Explainable AI provides human users with tools to understand the output of machine learning algorithms. One of these tools, feature attributions, enables users to know the contribution of each feature of an AI model to that model’s predictions.

In a new article, upcoming in the Nov. 25, 2025 issue of AI journal Knowledge-Based Systems, CCI Professor of information science and computer science Rosina Weber, PhD and fellow researchers explain one challenge in developing feature attributions in regression tasks (or, supervised learning by an AI model to predict numerical values) is a lack of data sets to evaluate feature attributions.

Weber et al. demonstrate a new way to generate those data while meeting privacy requirements; further, the team proposes using additive case-based reasoning and the coefficient of quartile variation (CQV). All three methods will provide “consensus and benchmarking in XAI evaluation for regression models" that are currently lacking, the team stated in their article, “Privacy-preserving ground-truth data for evaluating additive feature attribution in regression models with additive CBR and CQV.”

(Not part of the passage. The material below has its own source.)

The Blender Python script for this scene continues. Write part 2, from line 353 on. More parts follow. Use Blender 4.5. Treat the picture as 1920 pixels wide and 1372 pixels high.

“This is the result of the collaboration with Shahina Begum, Mobyen Uddin Ahmed and Mir Riyan Islam from Mälardalens University, Sweden,” said Weber, with the CCI professor collaborating as an international XAI expert to equip their applied systems with explainability.

The team’s real-world focus has centered around integrating explainability into a flight-delay prediction system from the Mälardalens team that collaborates with Eurocontrol, the European organization for the safety of air navigation.

Professor Weber continues to make significant contributions to the field of explainable AI, having delivered the impactful keynote “XAI Is in Trouble,” based on the article with the same name, at the prestigious XAI Workshop, part of the International Joint Conference on Artificial Intelligence (IJCAI) in August.

In February, Weber proudly joined the Executive Council of the Association for the Advancement of Artificial Intelligence (AAAI). As part of her work as a council member, she is a member of the Policy and the Conference committees.